Though the quarry was just 20ft high and 30ft across, the seminarian had found his real vocation.

He left the college when he was 20, worked for a short time as a binman, studied sociology at Manchester University and became one of the country’s best known climbers – particularly drawn by Everest, K2 and Kangchengjunga, the world’s three highest peaks.

The exhibition also includes a poem written by his mum, Betty, after he and colleague Pete Boardman disappeared, long presumed lost on Everest’s North-East Ridge, just days after his 34th birthday.

When the Lord walked upon the earth,

He climbed the mountains, too.

Did you see him there, my Joe,

Or did he there seek you?

Savage Arena runs at Preston Park (10am-4pm) until June 24. Until April 14 there’s also a delightful Easter egg exhibition – or eggs-hibition as irresistibly they call it. It’s a delightful place.

Whatever else its claim to sporting prowess, Ushaw College may best be remembered among its students for a seven-a-side game called cat, described as a cross between rounders and baseball and dating back to 18th century French monasteries. “A brilliant game if you had good hand-eye co-ordination,” Fr Jim O’Keefe once told the Echo. Joe Tasker, bless him, mustn’t have been much good at that one, either.

So what of Alan Hinkes OBE, the only Brit to have climbed all 14 peaks over 8,000 metres and ever upwardly mobile?

Educated at Northallerton Grammar School, now near Richmond, the 63-year-old appears to have spent a quiet Easter.

His Twitter account covers everything from Easter lambs to snow in Swaledale, even a link to a Led Zeppelin concert in Denmark in 1969.

Perhaps it’s simply what Alan calls chilling. Over Easter 2018 it really wouldn’t have been difficult.

So what’s a self-supporting sports columnist to do over so bleak, so egregious, an Easter?

Plans A-D having been waterlogged, we turn last Saturday to Plan W – which in this case stands for West Auckland.

The X1 bus stops at Sainsbury’s in Tindale Crescent, about a mile-and-a-half from the ground. Within memory, the walk would have passed six pubs and Millie’s little sweet shop. Now there are no pubs, six fast food takeaways – three of them fish and chip shops– and a tanning lounge and nail bar.

On the sort of day that would mark nadir even in November, West are playing Sunderland RCA, whose football secretary Colin Wilson is growing accustomed to the rain.

He’s just back from holiday in New Zealand, where the trip included a day at the first Test.
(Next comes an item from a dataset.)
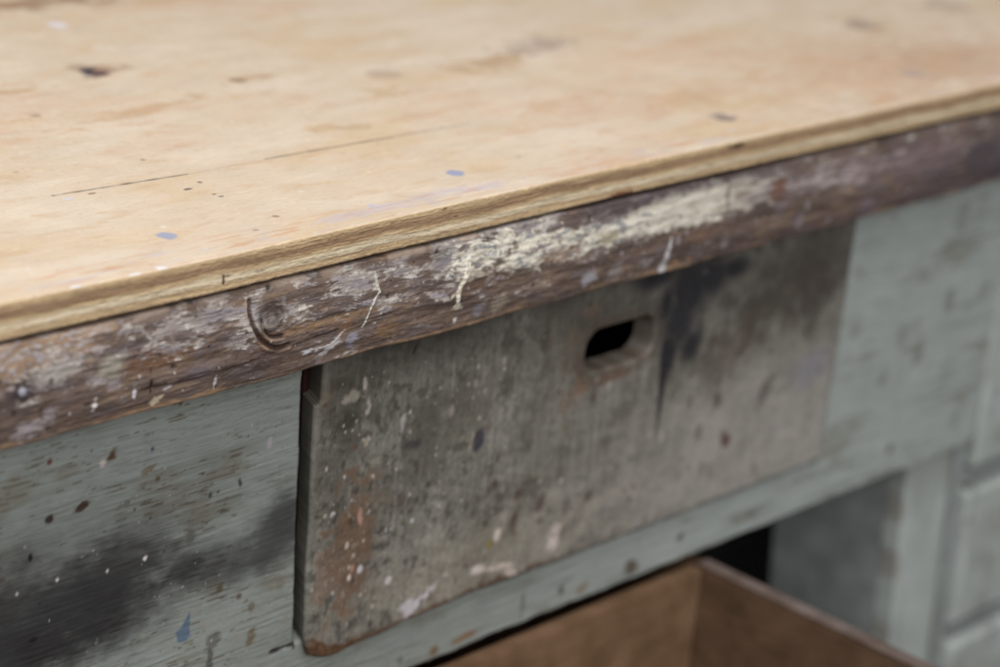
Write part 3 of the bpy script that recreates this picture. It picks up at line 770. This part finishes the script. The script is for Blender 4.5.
    blob(693, 328, 1.6, 6, 0, (84, 82, 90), .6, .3, .1); blob(655, 308, 2.5, 3, 0, (104, 100, 106), .7)
    dxh = np.abs(x - .2497) - .0197; dzh = np.abs(z + .1132) - .0012
    dh = np.hypot(np.maximum(dxh, 0), np.maximum(dzh, 0)) + np.minimum(np.maximum(dxh, dzh), 0) - .0128
    C = mix(C, (126, 112, 98), .35 * (1 - sm(.0004, .0022, np.abs(dh) + .0006 * b2)))
    C = mix(C, (84, 72, 62), .45 * (1 - sm(.001, .007, np.abs(dh - .004) + .002 * b2)))
    # chips, drips, streaks
    for a in ((366, 388, 1.5, 6, .15, (176, 166, 158), .95), (369, 406, 1.8, 6, 0, (180, 170, 160), 1), (404, 425, 2, 7, 0, (184, 176, 170), .9), (369, 440, 2, 4, -.3, (170, 156, 140), .9),
              (353, 397, 5, 4, 0, (160, 152, 136), .8), (345, 400, 3, 3, 0, (170, 160, 150), .7), (452, 380, 1.2, 9, .05, (160, 152, 146), .8), (478, 440, 5.5, 7.5, -.2, (66, 64, 72), .95),
              (470, 441, 1.6, 6, -.2, (176, 164, 150), .8), (360, 516, 2.6, 6, .15, (190, 150, 132), .9), (347, 546, 1.5, 2, 0, (206, 190, 180), 1), (352, 568, 1.8, 3, 0, (180, 140, 120), .9),
              (360, 569, 2.6, 3, -.4, (210, 202, 206), 1), (349, 578, 1.8, 2.4, 0, (220, 200, 186), 1), (333, 515, 2, 2.4, 0, (206, 196, 196), 1), (389, 580, 2.6, 2.6, 0, (216, 208, 206), 1),
              (412, 520, 1.6, 1.6, 0, (200, 196, 196), .9), (385, 530, 2, 3, 0, (190, 190, 196), .8), (498, 536, 3.0, 3.6, 0, (216, 204, 192), 1), (490, 545, 2.4, 2.6, 0, (150, 132, 64), .9),
              (420, 600, 13, 3.2, .55, (210, 202, 206), 1), (408, 606, 5, 4, .3, (204, 198, 204), .8), (478, 569, 6, 4, 0, (214, 202, 196), 1), (497, 567, 14, 2.2, -.12, (206, 190, 178), .95),
              (510, 572, 7, 3, -.5, (200, 184, 176), .9), (445, 575, 3, 2, 0, (184, 172, 164), .8), (555, 537, 4.4, 9, -.3, (198, 184, 176), .9), (552, 545, 5, 4, 0, (206, 196, 190), .7),
              (515, 520, 3.4, 9, -.35, (86, 66, 58), .9), (519, 494, 4, 4, 0, (92, 74, 66), .8), (540, 505, 4, 6, -.3, (88, 68, 66), .8), (495, 485, 3, 4, 0, (80, 64, 58), .8), (530, 482, 3, 6, 0, (96, 78, 76), .6),
              (567, 505, 4, 7, 0, (96, 84, 84), .6), (540, 485 - 3, 2.5, 2.5, 0, (186, 176, 168), .7), (562, 480, 2.5, 2.5, 0, (186, 176, 168), .7), (400, 500, 4, 5, 0, (88, 74, 64), .6),
              (719, 399, 5, 6, 0, (92, 80, 72), .8), (726, 441, 5, 6, 0, (96, 70, 58), .9), (765, 392, 6, 14, -.5, (104, 96, 92), .7), (813, 366, 22, 14, .2, (144, 142, 154), .55), (804, 302, 7, 10, 0, (78, 70, 66), .8),
              (750, 330, 6, 20, -.2, (80, 70, 66), .7), (660, 436, 2.5, 4, 0, (176, 172, 164), .8), (835, 388, 4, 8, 0, (116, 96, 76), .8), (820, 425, 6, 16, 0, (176, 170, 168), .6), (782, 415, 5, 20, 0, (168, 162, 158), .5),
              (604, 443, 5, 4, 0, (104, 98, 90), .7), (698, 432, 4, 5, 0, (108, 96, 88), .6), (640, 480, 18, 8, 0, (168, 160, 150), .3), (414, 445, 6, 3, 0, (56, 54, 58), .7), (405, 440, 3, 10, 0, (74, 70, 66), .6),
              (350, 420, 8, 6, .4, (66, 62, 56), .7), (337, 385, 10, 4, 0, (70, 64, 56), .6), (415, 350, 2, 5, -.6, (44, 38, 34), .9), (545, 340, 4, 8, 0, (70, 66, 58), .7), (508, 385, 6, 8, 0, (74, 70, 60), .6), (300, 620, 10, 8, 0, (150, 152, 140), .5)):
        blob(*a, .6, .2)
    m = specks(x, z, (.0, .16, -.245, -.085), 150, .3, 1.3, 109, 1.3)
    C = mix(C, (196, 186, 176), .8 * m)
    m = specks(x, z, (.0, .3, -.245, -.08), 160, .5, 2.6, 110, 1.3)
    C = mix(C, (70, 58, 48), .6 * m)
    m = specks(x, z, (.1, .48, -.245, -.08), 60, 1, 3.5, 111, 1.8)
    C = mix(C, (98, 82, 72), .5 * m)
    m = specks(x, z, (.1, .48, -.245, -.08), 50, .8, 2.6, 112, 1.3)
    C = mix(C, (184, 174, 164), .45 * m)
    ro = (1 - sm(.0006, .0030, .4866 - x + .0008 * b2))
    C = mix(C, (84, 74, 66), .7 * ro); C = mix(C, (70, 60, 52), .5 * (1 - sm(.0004, .0020, z - bz)))  # contact shade painted dark along the right and bottom edges
    # the two outer edges show grey-green paint
    lx = np.interp(z, [-.2580, -.2545, -.2500, -.2400, -.2350, -.0960, -.0945, -.07], [.0260, .0140, .0050, .0012, .0005, -.0035, .0012, .0015])
    C = mix(C, (124, 123, 114), .5 * (1 - sm(.001, .006, x - lx + .001 * b2)) * (z > -.244))
    return np.clip(C, 0, 1)


def drawer_disp(x, z):
    b3 = fb(x, z, .005, .006, 5, 105); b2 = fb(x, z, .014, .014, 5, 104); vs = fb(x, z, .006, .06, 4, 106)
    return -(.00008 * b3 + .00014 * b2 + .0001 * vs + .0006 * fb(x, z, .1, .08, 2, 113))


dx_ = steps(-.003, .4960, lambda x: .0006 if x < .07 else min(.0014, .0006 + (x - .07) * .0026))
dz_ = steps(-.2635, -.0705, lambda z: .0007)
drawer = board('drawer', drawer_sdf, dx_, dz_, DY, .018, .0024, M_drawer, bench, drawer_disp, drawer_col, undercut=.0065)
drawer['label'] = 'grimy grey closed drawer front with oval finger hole and soot streak'
# the drawer's box behind its front
dm = M_dark
box('side_board', (.012, .0405, -.235), (.024, .45, -.085), dm, drawer)
box('side_board', (.462, .0405, -.235), (.474, .45, -.085), dm, drawer)
box('bottom_board', (.0245, .0405, -.232), (.4615, .45, -.224), dm, drawer)
box('back_board', (.0245, .438, -.2235), (.4615, .45, -.085), dm, drawer)

# --- carcass
box('under_top', (BX0 + .01, .0290 + .0205, -.030), (BX1 - .01, BY1 - .02, -.0105), M_dark, bench)
box('dust_board', (-.52, .0505, -.292), (.632, BY1 - .03, -.276), M_dark, bench)
box('back_board', (-.52, BY1 - .028, FL + .06), (BX1 - .02, BY1 - .012, -.031), M_dark, bench)
box('end_panel', (-.545, .0505, FL), (-.523, BY1 - .03, -.031), M_far, bench)
box('end_panel', (BX1 - .03, .0505, FL), (BX1 - .008, BY1 - .03, -.031), M_far, bench)
box('bottom_board', (-.52, .0505, FL + .06), (BX1 - .032, BY1 - .03, FL + .08), M_dark, bench)
box('left_stile', (-.54, .030, FL), (-.36, .050, -.2960), M_far, bench)

# right hand pedestal, slightly out of plumb like the old bench
LN = .10


def stile_col(x, z):
    b1 = fb(x, z, .03, .08, 4, 121); b2 = fb(x, z, .01, .02, 4, 122)
    C = np.repeat(lin((182, 190, 186))[None, :], len(x), 0)
    C = mix(C, (162, 166, 164), .6 * sm(0, 1.6, b1)); C = mix(C, (190, 194, 196), .5 * sm(.2, 1.6, -b1))
    C = mix(C, (132, 134, 124), .55 * sm(-.34, -.30, z))
    for (zz, r1, r2) in ((-.385, 5, 16), (-.44, 4, 12), (-.33, 4, 20), (-.50, 5, 20)):
        C = mix(C, (130, 112, 100), .5 * (1 - sm(.4, 1.1, ell(x, z, (.6275, zz), r1 * .6, r2) + .25 * b2)))
    for (zz, r1, r2) in ((-.37, 3, 26), (-.46, 4, 18)):
        C = mix(C, (112, 110, 104), .6 * (1 - sm(.4, 1.1, ell(x, z, (.687, zz), r1, r2) + .25 * b2)))
    C = mix(C, (120, 128, 112), .5 * sm(.678, .688, x))
    return C


def rect_sdf(x0, x1, z0, z1, w=.0):
    return lambda x, z: np.maximum(np.maximum(x0 - x, x - x1), np.maximum(z0 - z, z - z1)) + w * fb(x, z, .03, .03, 2, 5)


board('stile', rect_sdf(.6275, .6885, FL, -.2950, .0003), steps(.626, .690, lambda x: .002), steps(FL - .001, -.2945, lambda z: .002), .0315, .018, .003, M_green, bench, None, stile_col, LN)
box('side_panel', (.6282, .0500, FL), (.6480, .152, -.2930), M_far, bench, .001, LN, 'grey-green pedestal side panel')
box('frame_strip', (.6935, .0350, FL), (.7120, .050, -.2950), M_far, bench, .003, LN)
box('frame_back', (.7125, .0440, FL), (BX1 - .012, .050, -.0135), M_far, bench, .001, 0)


def pd_col(seed):
    def f(x, z):
        b1 = fb(x, z, .05, .05, 4, seed); b2 = fb(x, z, .012, .03, 4, seed + 1)
        C = np.repeat(lin((178, 185, 181))[None, :], len(x), 0)
        C = mix(C, (164, 162, 158), .6 * sm(0, 1.6, b1)); C = mix(C, (196, 200, 200), .5 * sm(.1, 1.6, -b1))
        C = mix(C, (108, 98, 92), .5 * sm(.6, 1.6, b2))
        return C
    return f


def pd(name, x0, x1, z0, z1, seed, label):
    o = board(name, rect_sdf(x0, x1, z0, z1, .0004), steps(x0 - .002, x1 + .002, lambda x: .003), steps(z0 - .002, z1 + .002, lambda z: .003), .0285, .015, .0035, M_green, bench, None, pd_col(seed), LN)
    o['label'] = label
    return o


pd('pedestal_drawer', .7175, 1.18, -.3220, -.0700, 131, 'pale grey top drawer of the pedestal')
pd('pedestal_drawer', .7120, 1.18, -.4620, -.3420, 134, 'pale grey second drawer of the pedestal')
pd('pedestal_drawer', .7120, 1.18, -.6200, -.4800, 137, 'pale grey third drawer of the pedestal')
pd('pedestal_drawer', .7120, 1.18, -.8200, -.6380, 139, 'pale grey bottom drawer of the pedestal')
box('drawer_rail', (.7125, .0345, -.3385), (1.18, .0435, -.3250), M_far, bench, .003, LN)
box('drawer_rail', (.7125, .0345, -.4775), (1.18, .0435, -.4650), M_far, bench, .003, LN)

# --- the deep lower drawer, pulled out
od = bpy.data.objects.new('open_drawer', None); COL.objects.link(od); od.parent = bench
od.matrix_parent_inverse.identity()
od['label'] = 'deep brown drawer pulled out below the rail'
RX, RZ = .3720, -.3035
YB = .0215
for o_ in (
        box('side_board', (RX, -.42, RZ - .16), (RX + .013, .50, RZ), M_box, od, .0015),
        box('side_board', (-.34, -.42, RZ - .16), (-.327, .50, RZ), M_box, od, .0015),
        box('back_board', (-.3265, YB, RZ - .158), (RX - .0005, YB + .012, RZ - .001), M_back, od, .001),
        box('bottom_board', (-.3265, -.42, RZ - .160), (RX - .0005, YB - .0005, RZ - .152), M_box, od, .001),
        box('front_board', (-.36, -.4395, RZ - .17), (RX + .034, -.4205, RZ + .004), M_far, od, .003)):
    pass
# greyish worn top edge lies on the right-hand side board
box('edge_strip', (RX + .0004, -.4195, RZ + .0003), (RX + .0126, .028, RZ + .0012), M_rim, od, .0003)

# children were laid out in world space: take the bench's own offset out
bpy.context.view_layer.update()
for o in list(COL.objects):
    if o.parent is bench and o is not bench:
        if o.type == 'MESH':
            o.data.transform(__import__('mathutils').Matrix.Translation(-bench.location))
        for ch in o.children:
            if ch.type == 'MESH':
                ch.data.transform(__import__('mathutils').Matrix.Translation(-bench.location))

# ------------------------------------------------------------------ floor
import bmesh
bm = bmesh.new(); bmesh.ops.create_grid(bm, x_segments=12, y_segments=12, size=6)
me = bpy.data.meshes.new('floor'); bm.to_mesh(me); bm.free(); me.materials.append(M_floor)
fl = bpy.data.objects.new('floor', me); COL.objects.link(fl); fl.location = (0, 0, FL - .001)
fl['kind'] = 'structure'; fl['label'] = 'grey concrete workshop floor under the bench'

# ------------------------------------------------------------------ light: soft workshop lamp overhead and an added front fill
w = bpy.data.worlds.new('World'); S.world = w; w.use_nodes = True
w.node_tree.nodes['Background'].inputs[0].default_value = (.98, .985, 1.0, 1)
w.node_tree.nodes['Background'].inputs[1].default_value = .34


def area(name, loc, target, size, power, col):
    import mathutils
    l = bpy.data.lights.new(name, 'AREA'); l.shape = 'RECTANGLE'; l.size, l.size_y = size; l.energy = power; l.color = col
    o = bpy.data.objects.new(name, l); COL.objects.link(o); o.location = loc
    o.rotation_euler = (mathutils.Vector(target) - mathutils.Vector(loc)).to_track_quat('-Z', 'Y').to_euler()
    return o


area('ceiling_lamp', (-.55, -.45, 1.7), (.1, .05, 0), (1.3, 1.0), 27, (1, .975, .94))
area('front_fill', (-1.5, -2.6, 1.4), (.2, 0, -.15), (2.2, 1.4), 52, (.985, .99, 1))  # unseen fill lamp added to brighten the front faces

# ------------------------------------------------------------------ camera
import mathutils
cd = bpy.data.cameras.new('camera'); cam = bpy.data.objects.new('camera', cd); COL.objects.link(cam)
m = mathutils.Matrix([[*ROT[0], CAM[0]], [*ROT[1], CAM[1]], [*ROT[2], CAM[2]], [0, 0, 0, 1]])
cam.matrix_world = m
cd.sensor_width = 36; cd.lens = FPX / 1000 * 36; cd.clip_start = .05; cd.clip_end = 100
cd.dof.use_dof = True; cd.dof.focus_distance = 1.243; cd.dof.aperture_fstop = 4.0
cd.dof.aperture_blades = 9
S.camera = cam
S.view_settings.view_transform = 'Standard'; S.view_settings.look = 'None'
S.view_settings.exposure = 0; S.view_settings.gamma = 1
S.render.engine = 'CYCLES'
S.cycles.max_bounces = 6; S.cycles.use_denoising = True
They arrived a little late, missed the only 17 balls to be bowled.

“We waited for four hours drinking beer and eating cheese and biscuits,” Colin recalls. “When finally they called it off, we went to a bar, drank beer and ate cheese and biscuits.”

They’d booked the tickets six months previously. “The forecast was quite good at the time,” he says. “You never can trust the weather men.”

Stuart Laundy, who works for the Teesdale Mercury and plays Darlington and District League cricket for Barningham, is also there.

The wind strengthens, the rain squalls assiduously. “Just three weeks to the season,” he says. .

A chap called Mike Bayly is taking time out from his work as an IT man to finish a book called One Hundred Football Grounds To See Before You Die. Like a kid with a school dinner, he saved the best till last.

Esh Winning’s ground sits, sylvan and scenic, in the little-discovered Deerness Valley in west Durham. Strictly – and wholly appropriately – it’s in Waterhouses.

That was the plan for Monday morning, anyway, though the lads at West Auckland had thought the prospects of play pretty remote.

Social media, they reckoned, showed great torrents of water cascading from the fields above – “and that’s just the sheep pee,” someone rather crudely added.

The plan was to plodge up the old mineral line from Stanley Hill Top, the reality that yet another fixture was drowned beneath the deluge.

Esh Winning had been due to play Crook Town, one of the great clubs of non-league football and another whose Easter recreational activity had been confined to egg jarping.

Since as many as five teams could be relegated from the Ebac Northern League at the end of the season, Town are by no means safe. Relegation would be unthinkable, but they’ve a bit of a mountain to climb yet.